Δ | Γ ⊢ e1 :: (t1 → t2) ! σ1 Δ | Γ ⊢ e2 :: t1 ! σ2
(TyAppX) ───────────────────────────────────────────────────────
Δ | Γ ⊢ (e1 e2) :: t2 ! (σ1 + σ2)
For a term-term application, the type of the function parameter τ1 must match the type of the argument. The effect of the overall application is the effect of evaluating both the functional expression (σ1) and argument expression (σ2).
a ∉ Δ Δ ⊢ k1
Δ, a:k1 | Γ ⊢ e :: t2 ! ⊥ Δ ⊢ t2 :: Data
(TyAbsT) ────────────────────────────────────────────────
Δ | Γ ⊢ (Λ a : k1. e) :: (∀ a : t1. t2) ! ⊥
For a type abstraction, the parameter kind must be well formed.

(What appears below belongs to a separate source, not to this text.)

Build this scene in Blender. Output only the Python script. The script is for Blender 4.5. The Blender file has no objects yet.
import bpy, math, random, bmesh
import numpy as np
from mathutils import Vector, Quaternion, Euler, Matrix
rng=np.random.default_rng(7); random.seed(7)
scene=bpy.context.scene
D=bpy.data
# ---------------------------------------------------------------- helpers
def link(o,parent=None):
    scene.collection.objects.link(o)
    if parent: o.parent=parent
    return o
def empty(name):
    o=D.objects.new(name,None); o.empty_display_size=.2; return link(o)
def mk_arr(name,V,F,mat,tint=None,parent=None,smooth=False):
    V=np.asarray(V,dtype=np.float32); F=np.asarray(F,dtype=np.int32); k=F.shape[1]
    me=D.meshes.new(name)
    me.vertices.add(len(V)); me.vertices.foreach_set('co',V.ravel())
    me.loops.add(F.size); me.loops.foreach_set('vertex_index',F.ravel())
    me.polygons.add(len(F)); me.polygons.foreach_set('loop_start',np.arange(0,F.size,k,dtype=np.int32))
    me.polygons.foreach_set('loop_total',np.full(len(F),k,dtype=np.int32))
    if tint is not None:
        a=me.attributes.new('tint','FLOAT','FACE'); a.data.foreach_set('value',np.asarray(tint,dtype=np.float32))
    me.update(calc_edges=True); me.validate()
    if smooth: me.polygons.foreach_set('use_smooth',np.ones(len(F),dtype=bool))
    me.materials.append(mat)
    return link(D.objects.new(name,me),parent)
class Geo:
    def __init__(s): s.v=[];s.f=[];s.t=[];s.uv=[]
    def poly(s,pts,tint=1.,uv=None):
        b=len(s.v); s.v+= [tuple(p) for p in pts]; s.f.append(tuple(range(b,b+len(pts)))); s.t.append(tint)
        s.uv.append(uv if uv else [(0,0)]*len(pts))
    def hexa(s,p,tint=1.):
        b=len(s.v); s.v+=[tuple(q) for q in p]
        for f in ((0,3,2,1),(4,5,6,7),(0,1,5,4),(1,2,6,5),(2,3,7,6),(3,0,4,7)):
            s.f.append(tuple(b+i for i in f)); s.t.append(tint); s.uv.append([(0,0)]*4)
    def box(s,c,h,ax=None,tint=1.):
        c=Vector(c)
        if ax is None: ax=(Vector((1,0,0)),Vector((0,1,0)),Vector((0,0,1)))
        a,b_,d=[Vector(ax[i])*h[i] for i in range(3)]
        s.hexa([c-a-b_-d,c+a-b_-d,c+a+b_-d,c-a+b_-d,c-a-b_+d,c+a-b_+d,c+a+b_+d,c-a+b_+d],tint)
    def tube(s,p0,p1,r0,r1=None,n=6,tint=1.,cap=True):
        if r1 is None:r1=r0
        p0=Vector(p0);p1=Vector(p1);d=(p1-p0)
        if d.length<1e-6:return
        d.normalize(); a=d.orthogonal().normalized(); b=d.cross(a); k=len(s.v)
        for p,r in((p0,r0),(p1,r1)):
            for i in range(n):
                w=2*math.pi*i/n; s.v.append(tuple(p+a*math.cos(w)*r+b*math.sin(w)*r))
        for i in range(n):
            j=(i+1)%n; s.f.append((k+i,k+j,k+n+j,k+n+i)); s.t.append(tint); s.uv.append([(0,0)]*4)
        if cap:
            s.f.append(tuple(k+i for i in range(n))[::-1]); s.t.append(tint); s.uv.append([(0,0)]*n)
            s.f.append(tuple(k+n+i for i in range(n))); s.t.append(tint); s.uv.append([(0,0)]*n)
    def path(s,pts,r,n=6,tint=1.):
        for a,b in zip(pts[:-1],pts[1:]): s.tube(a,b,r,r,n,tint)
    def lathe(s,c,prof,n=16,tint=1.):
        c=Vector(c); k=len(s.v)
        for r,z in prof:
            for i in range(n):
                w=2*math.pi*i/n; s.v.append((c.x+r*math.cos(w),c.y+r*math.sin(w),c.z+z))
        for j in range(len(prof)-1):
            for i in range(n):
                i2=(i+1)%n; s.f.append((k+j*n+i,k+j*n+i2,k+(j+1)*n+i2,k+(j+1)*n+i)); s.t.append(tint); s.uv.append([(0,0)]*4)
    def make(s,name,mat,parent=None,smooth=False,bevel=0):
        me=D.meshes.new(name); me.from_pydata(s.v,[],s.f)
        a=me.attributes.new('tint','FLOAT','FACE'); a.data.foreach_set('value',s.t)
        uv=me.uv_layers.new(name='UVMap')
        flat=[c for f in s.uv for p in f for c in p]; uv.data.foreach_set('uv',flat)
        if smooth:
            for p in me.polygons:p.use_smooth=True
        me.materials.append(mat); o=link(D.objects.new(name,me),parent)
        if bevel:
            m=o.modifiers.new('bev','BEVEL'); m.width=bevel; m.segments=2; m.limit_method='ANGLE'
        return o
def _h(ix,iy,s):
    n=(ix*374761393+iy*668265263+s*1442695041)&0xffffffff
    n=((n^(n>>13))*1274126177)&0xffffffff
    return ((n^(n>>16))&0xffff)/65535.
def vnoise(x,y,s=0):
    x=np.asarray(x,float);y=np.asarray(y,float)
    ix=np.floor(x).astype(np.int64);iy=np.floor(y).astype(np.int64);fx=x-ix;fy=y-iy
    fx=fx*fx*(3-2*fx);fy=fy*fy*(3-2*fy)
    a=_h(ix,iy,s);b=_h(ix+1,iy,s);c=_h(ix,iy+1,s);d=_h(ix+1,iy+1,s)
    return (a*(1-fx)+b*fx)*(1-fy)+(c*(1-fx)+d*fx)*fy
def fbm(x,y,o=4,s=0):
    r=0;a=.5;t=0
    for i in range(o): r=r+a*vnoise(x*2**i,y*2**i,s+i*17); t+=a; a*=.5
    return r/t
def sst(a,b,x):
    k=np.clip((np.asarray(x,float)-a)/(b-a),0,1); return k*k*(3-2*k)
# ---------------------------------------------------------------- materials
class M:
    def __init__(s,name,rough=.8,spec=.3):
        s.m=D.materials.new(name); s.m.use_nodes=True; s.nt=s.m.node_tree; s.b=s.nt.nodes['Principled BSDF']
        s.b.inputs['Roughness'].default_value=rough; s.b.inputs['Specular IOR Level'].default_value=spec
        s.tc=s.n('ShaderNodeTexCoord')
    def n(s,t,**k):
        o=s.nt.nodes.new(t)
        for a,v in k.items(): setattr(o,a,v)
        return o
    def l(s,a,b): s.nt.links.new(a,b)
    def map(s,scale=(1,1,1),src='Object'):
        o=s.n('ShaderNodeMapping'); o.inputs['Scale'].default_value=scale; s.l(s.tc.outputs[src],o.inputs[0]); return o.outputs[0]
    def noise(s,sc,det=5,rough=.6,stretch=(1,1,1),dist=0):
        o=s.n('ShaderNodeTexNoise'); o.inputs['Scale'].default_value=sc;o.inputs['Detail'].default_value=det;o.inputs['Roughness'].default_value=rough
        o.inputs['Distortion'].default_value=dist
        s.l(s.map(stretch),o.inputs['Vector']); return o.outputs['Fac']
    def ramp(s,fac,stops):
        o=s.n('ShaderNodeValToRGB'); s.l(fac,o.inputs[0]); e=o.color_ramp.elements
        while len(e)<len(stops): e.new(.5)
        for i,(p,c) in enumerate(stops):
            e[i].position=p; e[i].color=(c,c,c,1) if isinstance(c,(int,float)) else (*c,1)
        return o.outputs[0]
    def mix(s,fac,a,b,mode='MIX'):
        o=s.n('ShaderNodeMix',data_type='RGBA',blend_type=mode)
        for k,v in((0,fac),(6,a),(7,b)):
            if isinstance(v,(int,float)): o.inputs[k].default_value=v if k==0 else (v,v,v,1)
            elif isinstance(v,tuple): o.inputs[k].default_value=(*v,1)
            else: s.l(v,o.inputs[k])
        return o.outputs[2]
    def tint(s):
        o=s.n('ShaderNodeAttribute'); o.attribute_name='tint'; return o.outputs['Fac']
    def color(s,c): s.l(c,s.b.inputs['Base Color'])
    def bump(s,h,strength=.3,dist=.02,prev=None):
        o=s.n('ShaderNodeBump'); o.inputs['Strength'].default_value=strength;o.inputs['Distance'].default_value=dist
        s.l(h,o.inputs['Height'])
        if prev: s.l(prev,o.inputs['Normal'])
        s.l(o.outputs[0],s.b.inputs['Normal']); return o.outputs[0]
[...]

The kind of the parameter is added to the type environment when checking the body e. The effect of the body must be pure. The type of the body must have kind Data. Forming a type abstraction is pure.
Δ | Γ ⊢ e1 :: (∀ a : k1. t1) ! σ1 Δ ⊢ t2 :: k1
(TyAppT) ────────────────────────────────────────────────────
Δ | Γ ⊢ e1 t2 :: t1[t2/a] ! σ1
For term-type application, the kind of the type parameter (k1) must match that of the type argument. The type argument is substituted for the formal parameter a in the body type (t1). The effect of the overall application is the effect of evaluating the functional expression (σ1).
Δ | Γ ⊢ e1 :: t1 ! σ1 Δ | Γ, x1:t1 ⊢ e2 :: t2 ! σ2
(TyLet) ─────────────────────────────────────────────────────────
Δ | Γ ⊢ (let x1 = e1 in e2) :: t2 ! σ1 + σ2
The bound variable is in scope in the body of the let-binding. The effect of the overall expression is the effect of evaluating the bound expression and the body.
{ Δ | Γ, { x_i : t_i }^i ⊢ e_i :: t_i ! ⊥ }^i
Δ | Γ, { x_i : t_i }^i ⊢ e' :: t' ! σ'
(TyLetRec) ──────────────────────────────────────────────────────────
Δ | Γ ⊢ (letrec { x_i : t_i = e_i }^i in e') :: t' ! σ'
In a letrec every bound variable must be annotated with its type. All the bound variables are in scope in all the bound expressions. All bound expressions must have the types indivated by their corresponding type annotations. All bound expressions in a letrec must be pure. All bound variables are also in scope in the body, and the effect of the overall expression is the effect of evaluating its body.
Δ | Γ ⊢ e1 :: t1 ! σ1
(TyWeakEff) ───────────────────────────────────────
Δ | Γ ⊢ weakeff σ2 e1 :: t1 ! σ1 + σ2
To weaken the effect of some term e1 we supply a new effect σ2 which is added to the effect of of the original term σ1.
Δ | Γ ⊢ e :: t ! σ
(TyBox) ────────────────────────────
Δ | Γ ⊢ box e :: S σ t ! ⊥
A boxed term has the type of a suspension, where the effect σ and return type t of the suspension are the corresponding effect and types of the term being boxed. A boxed term is pure.
Δ | Γ ⊢ x1 :: S σ1 t1 ! σ2 Γ supports σ1
(TyRun) ──────────────────────────────────────────────
Δ | Γ ⊢ run e1 :: t1 ! σ1 + σ2
The term to run must have type matching S σ1 t1. The type of the result of running it is t1. The overall effect of the expression is the effect of computing the suspension σ2 and the effect of running it σ1. The type environment Γ must contain capabilities that support the effects σ1.